Pro Arte pleasures: celestial, yet down-to-earth
By Susan Larson
Maestro Gisèle Ben-Dor did not start this concert with a bang. With an undulation of her batonless hand that was reminiscent of an Indonesian dancer, she asked her orchestra to join with a high sweet tone that had been sounding since the world began. So commences Aaron Jay Kernis’ “Musica Celestis for Strings,” which he has described as “inspired by medieval angels singing God’s praises eternally.” The achingly pure sustained opening, with high tones grazing one another and floating away again, sounded like the music of the spheres.
Eternity is a long time, however. Despite a radiant string sound and tender violin solos by Kristina Nilsson and Pattison Story, the piece lapsed back to earth. The middle section’s whooshing sounds (the passing of fast-lane angels?), an accelerando and the unfulfilled threat of a fugue did not cause the piece to take wing and catch the light again.
Pianist Soomi Lee, who has been active in this area as a chamber player and teacher, made her debut with Pro Arte in Chopin’s F-minor Concerto. Her opening gambit came off as rather stiff, as if the piano were fighting her. Rubato hesitated rather than lingered, and fast notes blurred together. During tuttis she seemed overmatched by an orchestration notorious for its too-subordinate role.
However, in the perfumed love-dream of the adagio Lee showed that she is a poet. This soaring bel canto aria was inspired by the adolescent Chopin’s crush on a young singer, and the extravagant decorations of the big tune gave Lee a chance to shatter the tender stream of melody into shimmering sprays of coloratura. In the recitative, over trembling strings her impassioned cries and confessions were lovingly shaped, wanting only more dynamic diversity at the loud end.
The mazurka movement presented some togetherness problems for the orchestra, but elicited flashes of temperament from Lee. She caught fire and played well, but the swagger and self-display of the Polish dance eluded her until the final moments.
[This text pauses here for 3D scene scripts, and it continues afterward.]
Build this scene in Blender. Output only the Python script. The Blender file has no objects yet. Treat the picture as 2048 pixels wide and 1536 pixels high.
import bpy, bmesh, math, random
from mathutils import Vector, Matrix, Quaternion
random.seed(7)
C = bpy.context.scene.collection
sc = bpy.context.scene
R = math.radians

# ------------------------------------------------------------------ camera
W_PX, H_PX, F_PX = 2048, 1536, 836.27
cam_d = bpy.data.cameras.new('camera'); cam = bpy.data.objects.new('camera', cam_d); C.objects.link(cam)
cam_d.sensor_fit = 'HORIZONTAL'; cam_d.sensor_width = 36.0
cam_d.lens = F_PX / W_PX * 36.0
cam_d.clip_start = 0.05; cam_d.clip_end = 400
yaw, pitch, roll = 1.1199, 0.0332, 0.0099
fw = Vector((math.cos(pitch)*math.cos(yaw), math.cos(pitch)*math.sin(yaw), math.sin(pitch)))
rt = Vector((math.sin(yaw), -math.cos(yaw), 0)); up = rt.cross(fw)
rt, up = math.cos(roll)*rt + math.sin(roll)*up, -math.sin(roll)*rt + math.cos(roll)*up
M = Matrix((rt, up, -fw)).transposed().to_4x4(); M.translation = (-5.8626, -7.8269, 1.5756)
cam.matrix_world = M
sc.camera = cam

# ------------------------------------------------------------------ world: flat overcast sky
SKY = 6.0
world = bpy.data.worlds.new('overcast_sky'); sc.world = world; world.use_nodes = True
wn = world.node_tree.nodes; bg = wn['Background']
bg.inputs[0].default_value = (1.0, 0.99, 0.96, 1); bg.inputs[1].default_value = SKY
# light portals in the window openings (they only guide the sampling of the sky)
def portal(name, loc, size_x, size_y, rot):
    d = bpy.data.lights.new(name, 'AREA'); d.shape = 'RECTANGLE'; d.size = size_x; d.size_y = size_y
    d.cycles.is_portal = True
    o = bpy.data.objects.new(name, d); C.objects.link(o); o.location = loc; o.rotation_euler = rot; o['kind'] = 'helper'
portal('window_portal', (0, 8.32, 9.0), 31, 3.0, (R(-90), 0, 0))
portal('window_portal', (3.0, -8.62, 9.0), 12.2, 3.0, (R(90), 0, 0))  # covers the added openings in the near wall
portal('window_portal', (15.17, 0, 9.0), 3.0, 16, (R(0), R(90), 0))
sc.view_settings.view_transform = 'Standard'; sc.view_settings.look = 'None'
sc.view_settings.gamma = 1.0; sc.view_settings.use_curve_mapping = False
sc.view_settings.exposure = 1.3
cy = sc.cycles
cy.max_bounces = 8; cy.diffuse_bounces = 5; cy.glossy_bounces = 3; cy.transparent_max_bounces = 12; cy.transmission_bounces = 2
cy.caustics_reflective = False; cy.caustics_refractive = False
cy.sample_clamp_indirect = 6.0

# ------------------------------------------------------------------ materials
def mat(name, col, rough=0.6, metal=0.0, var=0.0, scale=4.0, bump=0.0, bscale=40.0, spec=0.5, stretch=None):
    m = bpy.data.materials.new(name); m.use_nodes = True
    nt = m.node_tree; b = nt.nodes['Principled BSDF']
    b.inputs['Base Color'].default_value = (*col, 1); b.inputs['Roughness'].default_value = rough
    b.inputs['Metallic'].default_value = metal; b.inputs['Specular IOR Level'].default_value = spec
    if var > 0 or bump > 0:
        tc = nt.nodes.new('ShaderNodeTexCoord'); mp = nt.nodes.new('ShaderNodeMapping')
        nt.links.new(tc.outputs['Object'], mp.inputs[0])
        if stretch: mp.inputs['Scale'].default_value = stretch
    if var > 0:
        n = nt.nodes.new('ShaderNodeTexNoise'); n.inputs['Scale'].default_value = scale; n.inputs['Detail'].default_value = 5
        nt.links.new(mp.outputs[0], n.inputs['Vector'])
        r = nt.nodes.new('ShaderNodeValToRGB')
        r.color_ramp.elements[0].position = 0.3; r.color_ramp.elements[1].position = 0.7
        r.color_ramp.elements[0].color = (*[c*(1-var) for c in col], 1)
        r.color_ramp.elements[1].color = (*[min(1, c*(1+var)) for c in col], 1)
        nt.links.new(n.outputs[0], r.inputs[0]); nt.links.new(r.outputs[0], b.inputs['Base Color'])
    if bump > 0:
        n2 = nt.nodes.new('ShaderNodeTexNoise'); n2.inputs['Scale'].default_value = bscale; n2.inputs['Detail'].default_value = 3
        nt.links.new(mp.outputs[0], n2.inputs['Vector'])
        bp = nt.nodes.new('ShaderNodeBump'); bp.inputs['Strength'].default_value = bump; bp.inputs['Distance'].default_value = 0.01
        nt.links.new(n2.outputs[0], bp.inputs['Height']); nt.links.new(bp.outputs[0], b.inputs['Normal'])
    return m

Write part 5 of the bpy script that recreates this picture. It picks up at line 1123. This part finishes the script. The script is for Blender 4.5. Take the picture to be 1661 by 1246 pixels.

The orchestra took us on a dazzling, sparks-flying ride through Haydn’s Symphony 104. Ben-Dor has wonderful physical eloquence (her elbows speak volumes) and the group mirrored her gestural vocabulary in sound. Everything they did had wit, color and sculptural shape – even the silences. The coy stretchings of time and surprising depths of feeling in the great trio of the minuet called up the goose bumps. The final movement’s earth-sprung peasant tune and countertheme of courtly melancholy were turned inside out and upside down in a development of such health and humanity that you felt utterly satisfied – until you heard the recap and coda and realized that you had seriously underestimated your capacity for joy.